The root of all this temptation is a 5.0-liter V-10 evolved from BMW's Formula One vehicles, a power plant that won the highly coveted (seriously) International Engine of the Year award. It is indeed a technological wonder, carved from lightweight alloys and boasting individual throttle butterflies that let the fourth-generation M5 zip around in slightly harnessed mode - allowing for better gas mileage and civilized comportment - before some button-pushing fool unleashes its uberdemons, which can rocket the M5 past 190 mph. I, of course, am one such fool.

San Fran to Sacramento is an 87-mile drive and, by all rights, should take some 90 minutes. I had about an hour, the first five minutes of which I spent puzzling out how the damn car worked. The M5's suspension, gearing, traction, and horsepower can be configured in 279 different ways, a confusing cornucopia that forces the driver to choose between paddle, center stick, or automatic shifting, 400 or 500 horses, comfort or sport ride, and so on.

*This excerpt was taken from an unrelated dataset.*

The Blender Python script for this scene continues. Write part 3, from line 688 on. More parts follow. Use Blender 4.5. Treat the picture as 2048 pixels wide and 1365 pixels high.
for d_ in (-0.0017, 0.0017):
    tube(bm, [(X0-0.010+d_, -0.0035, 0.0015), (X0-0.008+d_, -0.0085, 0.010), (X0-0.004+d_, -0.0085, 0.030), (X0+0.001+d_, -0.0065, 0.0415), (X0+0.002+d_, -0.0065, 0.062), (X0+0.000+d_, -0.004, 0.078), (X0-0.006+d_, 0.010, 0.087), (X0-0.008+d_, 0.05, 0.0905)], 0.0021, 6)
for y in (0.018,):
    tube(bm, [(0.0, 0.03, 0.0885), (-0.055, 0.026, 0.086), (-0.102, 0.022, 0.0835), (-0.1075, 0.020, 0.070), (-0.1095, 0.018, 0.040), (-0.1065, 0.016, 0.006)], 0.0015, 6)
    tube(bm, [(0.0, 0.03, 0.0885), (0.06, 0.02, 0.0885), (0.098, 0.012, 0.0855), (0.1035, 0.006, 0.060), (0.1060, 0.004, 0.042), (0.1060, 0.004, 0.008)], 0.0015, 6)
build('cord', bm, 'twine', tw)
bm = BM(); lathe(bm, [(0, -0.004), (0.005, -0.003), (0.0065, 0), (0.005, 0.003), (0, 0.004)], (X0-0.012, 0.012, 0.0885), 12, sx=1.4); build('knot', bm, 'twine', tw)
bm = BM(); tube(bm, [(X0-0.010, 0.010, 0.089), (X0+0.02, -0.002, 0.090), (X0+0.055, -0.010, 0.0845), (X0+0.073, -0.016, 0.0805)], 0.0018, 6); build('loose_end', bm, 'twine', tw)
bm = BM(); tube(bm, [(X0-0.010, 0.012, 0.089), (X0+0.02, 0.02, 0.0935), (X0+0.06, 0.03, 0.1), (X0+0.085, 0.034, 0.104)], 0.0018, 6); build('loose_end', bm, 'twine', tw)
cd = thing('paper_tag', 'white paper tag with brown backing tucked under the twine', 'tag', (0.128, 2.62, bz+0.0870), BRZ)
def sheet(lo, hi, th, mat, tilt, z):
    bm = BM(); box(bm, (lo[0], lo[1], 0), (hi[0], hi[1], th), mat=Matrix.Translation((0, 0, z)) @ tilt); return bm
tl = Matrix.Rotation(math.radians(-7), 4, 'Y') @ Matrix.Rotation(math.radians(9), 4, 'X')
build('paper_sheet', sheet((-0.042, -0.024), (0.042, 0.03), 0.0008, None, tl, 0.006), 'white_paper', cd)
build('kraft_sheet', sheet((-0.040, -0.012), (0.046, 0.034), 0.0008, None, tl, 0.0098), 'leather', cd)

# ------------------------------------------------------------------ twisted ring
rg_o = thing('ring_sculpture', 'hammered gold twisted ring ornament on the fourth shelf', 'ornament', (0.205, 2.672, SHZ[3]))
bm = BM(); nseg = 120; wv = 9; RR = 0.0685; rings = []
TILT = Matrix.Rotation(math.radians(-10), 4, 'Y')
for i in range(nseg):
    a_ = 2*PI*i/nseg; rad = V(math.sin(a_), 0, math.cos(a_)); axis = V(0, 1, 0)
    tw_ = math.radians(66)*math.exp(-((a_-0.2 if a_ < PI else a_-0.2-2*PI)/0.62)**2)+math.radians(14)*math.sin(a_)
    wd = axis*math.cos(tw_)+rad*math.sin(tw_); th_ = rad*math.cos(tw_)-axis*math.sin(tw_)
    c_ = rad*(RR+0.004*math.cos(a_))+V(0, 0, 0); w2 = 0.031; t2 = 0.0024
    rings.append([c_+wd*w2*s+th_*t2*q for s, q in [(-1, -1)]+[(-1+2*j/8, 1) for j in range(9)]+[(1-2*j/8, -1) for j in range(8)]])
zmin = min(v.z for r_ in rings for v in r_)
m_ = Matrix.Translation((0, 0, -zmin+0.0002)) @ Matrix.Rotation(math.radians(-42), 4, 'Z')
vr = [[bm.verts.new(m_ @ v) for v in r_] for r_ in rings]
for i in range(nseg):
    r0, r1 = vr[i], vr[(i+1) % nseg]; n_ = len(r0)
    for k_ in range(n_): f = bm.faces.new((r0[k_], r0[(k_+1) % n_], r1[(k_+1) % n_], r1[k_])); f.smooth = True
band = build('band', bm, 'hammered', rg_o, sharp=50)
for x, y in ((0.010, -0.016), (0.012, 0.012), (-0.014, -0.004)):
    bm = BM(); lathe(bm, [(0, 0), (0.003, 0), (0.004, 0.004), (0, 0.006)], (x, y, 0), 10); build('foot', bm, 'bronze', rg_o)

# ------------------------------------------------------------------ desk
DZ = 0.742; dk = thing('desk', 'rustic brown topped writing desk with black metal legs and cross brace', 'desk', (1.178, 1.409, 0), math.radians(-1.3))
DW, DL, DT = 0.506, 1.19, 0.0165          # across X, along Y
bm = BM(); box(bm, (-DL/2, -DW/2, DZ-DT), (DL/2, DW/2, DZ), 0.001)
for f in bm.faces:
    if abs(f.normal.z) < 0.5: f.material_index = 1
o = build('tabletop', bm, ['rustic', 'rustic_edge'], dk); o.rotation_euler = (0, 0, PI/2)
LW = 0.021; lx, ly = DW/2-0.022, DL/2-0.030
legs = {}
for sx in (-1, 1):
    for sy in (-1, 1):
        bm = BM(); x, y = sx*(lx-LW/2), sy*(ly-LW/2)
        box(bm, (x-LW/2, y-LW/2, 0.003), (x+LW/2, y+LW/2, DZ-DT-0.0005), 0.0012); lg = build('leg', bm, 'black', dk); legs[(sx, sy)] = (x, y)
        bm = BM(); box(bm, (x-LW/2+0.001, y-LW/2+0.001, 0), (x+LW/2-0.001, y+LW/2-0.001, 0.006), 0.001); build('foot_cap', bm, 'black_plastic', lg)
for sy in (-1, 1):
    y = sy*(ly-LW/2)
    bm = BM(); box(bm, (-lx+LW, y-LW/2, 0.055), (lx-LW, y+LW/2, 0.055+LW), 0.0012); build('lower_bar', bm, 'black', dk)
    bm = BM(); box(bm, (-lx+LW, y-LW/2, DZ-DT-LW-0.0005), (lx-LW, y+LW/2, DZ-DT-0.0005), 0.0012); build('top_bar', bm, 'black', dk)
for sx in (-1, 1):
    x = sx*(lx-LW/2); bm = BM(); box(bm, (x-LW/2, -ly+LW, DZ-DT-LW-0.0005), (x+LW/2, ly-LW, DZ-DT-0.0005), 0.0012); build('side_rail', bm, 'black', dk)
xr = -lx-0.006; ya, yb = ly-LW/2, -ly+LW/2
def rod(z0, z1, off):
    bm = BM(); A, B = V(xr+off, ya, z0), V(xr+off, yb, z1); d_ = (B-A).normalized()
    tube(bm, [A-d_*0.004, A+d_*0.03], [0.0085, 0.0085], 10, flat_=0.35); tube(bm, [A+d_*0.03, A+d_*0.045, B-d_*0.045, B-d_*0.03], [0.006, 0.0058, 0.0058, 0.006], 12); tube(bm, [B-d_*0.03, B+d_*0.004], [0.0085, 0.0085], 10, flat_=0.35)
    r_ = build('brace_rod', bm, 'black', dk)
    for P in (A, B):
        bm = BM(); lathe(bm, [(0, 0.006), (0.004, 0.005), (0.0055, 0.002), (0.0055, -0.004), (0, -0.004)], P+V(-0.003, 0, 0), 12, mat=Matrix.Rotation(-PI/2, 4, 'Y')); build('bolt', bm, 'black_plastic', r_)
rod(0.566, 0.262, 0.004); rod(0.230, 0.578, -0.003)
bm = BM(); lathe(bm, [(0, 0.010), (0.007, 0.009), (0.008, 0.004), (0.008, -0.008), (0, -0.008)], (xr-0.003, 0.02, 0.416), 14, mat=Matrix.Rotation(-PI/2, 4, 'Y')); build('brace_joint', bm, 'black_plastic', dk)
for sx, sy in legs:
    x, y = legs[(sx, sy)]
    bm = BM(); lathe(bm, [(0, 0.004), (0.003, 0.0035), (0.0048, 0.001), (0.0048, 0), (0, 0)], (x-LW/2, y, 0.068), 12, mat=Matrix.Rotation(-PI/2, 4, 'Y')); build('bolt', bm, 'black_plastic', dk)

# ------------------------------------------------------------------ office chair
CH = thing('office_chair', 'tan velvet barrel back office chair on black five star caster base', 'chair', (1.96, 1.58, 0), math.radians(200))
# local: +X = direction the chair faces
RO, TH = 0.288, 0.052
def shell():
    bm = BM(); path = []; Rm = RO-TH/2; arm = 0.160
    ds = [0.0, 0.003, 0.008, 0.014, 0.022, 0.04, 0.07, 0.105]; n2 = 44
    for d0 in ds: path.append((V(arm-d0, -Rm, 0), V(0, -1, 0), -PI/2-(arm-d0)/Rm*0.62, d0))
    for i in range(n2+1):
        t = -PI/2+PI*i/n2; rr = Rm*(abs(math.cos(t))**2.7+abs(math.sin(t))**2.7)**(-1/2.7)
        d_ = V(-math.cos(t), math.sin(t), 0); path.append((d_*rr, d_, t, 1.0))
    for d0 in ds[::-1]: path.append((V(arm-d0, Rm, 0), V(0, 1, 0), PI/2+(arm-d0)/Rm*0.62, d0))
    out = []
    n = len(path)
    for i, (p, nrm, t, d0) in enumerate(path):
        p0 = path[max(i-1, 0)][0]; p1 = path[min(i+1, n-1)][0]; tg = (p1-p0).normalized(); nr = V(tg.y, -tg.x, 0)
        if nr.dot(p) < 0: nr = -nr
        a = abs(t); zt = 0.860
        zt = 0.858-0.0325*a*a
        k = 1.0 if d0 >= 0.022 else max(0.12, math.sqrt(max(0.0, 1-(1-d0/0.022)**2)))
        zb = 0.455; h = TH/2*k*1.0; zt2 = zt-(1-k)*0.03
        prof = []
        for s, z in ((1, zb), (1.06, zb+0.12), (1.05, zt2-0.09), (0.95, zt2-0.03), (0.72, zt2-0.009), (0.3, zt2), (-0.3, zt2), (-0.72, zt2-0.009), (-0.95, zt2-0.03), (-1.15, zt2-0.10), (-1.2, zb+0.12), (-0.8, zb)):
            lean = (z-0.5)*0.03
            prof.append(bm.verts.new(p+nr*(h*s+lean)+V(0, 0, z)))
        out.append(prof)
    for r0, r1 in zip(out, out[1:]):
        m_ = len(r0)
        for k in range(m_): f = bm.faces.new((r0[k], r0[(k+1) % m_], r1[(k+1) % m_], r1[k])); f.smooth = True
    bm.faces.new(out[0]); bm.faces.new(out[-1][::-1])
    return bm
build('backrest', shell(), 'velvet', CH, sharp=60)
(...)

This wealth of variables is nice, but it doesn't allow for a fast getaway should you need to make one. In fact, when the M5 was adapted for the U.S. market, BMW stripped away the one feature I most desired at that moment: "launch mode," wherein you press the gearshift forward, allow the engine to rev to 7,000 rpm or so, and release the gear knob. Bam.

Absent that handy feature, I set forth the old-fashioned way, by tapping a series of lighted buttons that surround the shifter until I found the proper level of power, comfort, and traction control. (Did I mention it was raining?) That the interior of the M5, like all BMWs, was deftly executed -- with restrained use of leathery, metally, and burly surfaces - goes without saying.

Also, rest assured that the company has employed all manner of gizmos to keep you comfortable and safe, including a holograph-style heads-up instrument display, seats that vise-grip you if they sense a hard turn approaching, and brakes that periodically and incrementally apply themselves in wet weather, generating enough heat to dry themselves without affecting your rate of speed.

Speaking of which, I was now averaging 93 miles per hour, and at such speeds, the M5 rides a bit stiffly, which is fine if you adhere to the theory that greater road-feel makes for more engaged, and thus safer, driving. Midway along in my commute, I came upon Vacaville, home to two notorious state prisons and thus a beehive of law enforcement vehicles; in one 10-mile stretch, I counted five troopers.

Clicking down to 400 horses, I hewed to the straight and narrow until safely past the prisons' klieg lights, then thumbed the M button. Instantly the car hit triple digits, zooming along with frightening surety. (I made it to my gig four minutes early.) The return trip was more leisurely, averaging an almost lawful 75. Apparently such speed is permissible, because at one point a trooper pulled alongside, eyeballed the car, and then gave a what-the-hell grin.

As it happens, I would have escaped my time in the M5 scot-free had it not been for an incident on the final day. Having zipped around the city and surrounding burbs, walloping through the car's seven gears in every M-type configuration and just generally being an automotive sociopath, I had parked briefly on a downtown street and managed to return just as the meter ran out. A parking cop was waiting. He pulled his ticket pad from his belt, clicked a pen, and said happily, "Got you."

Whether he was talking to me or the car, I'm still not certain.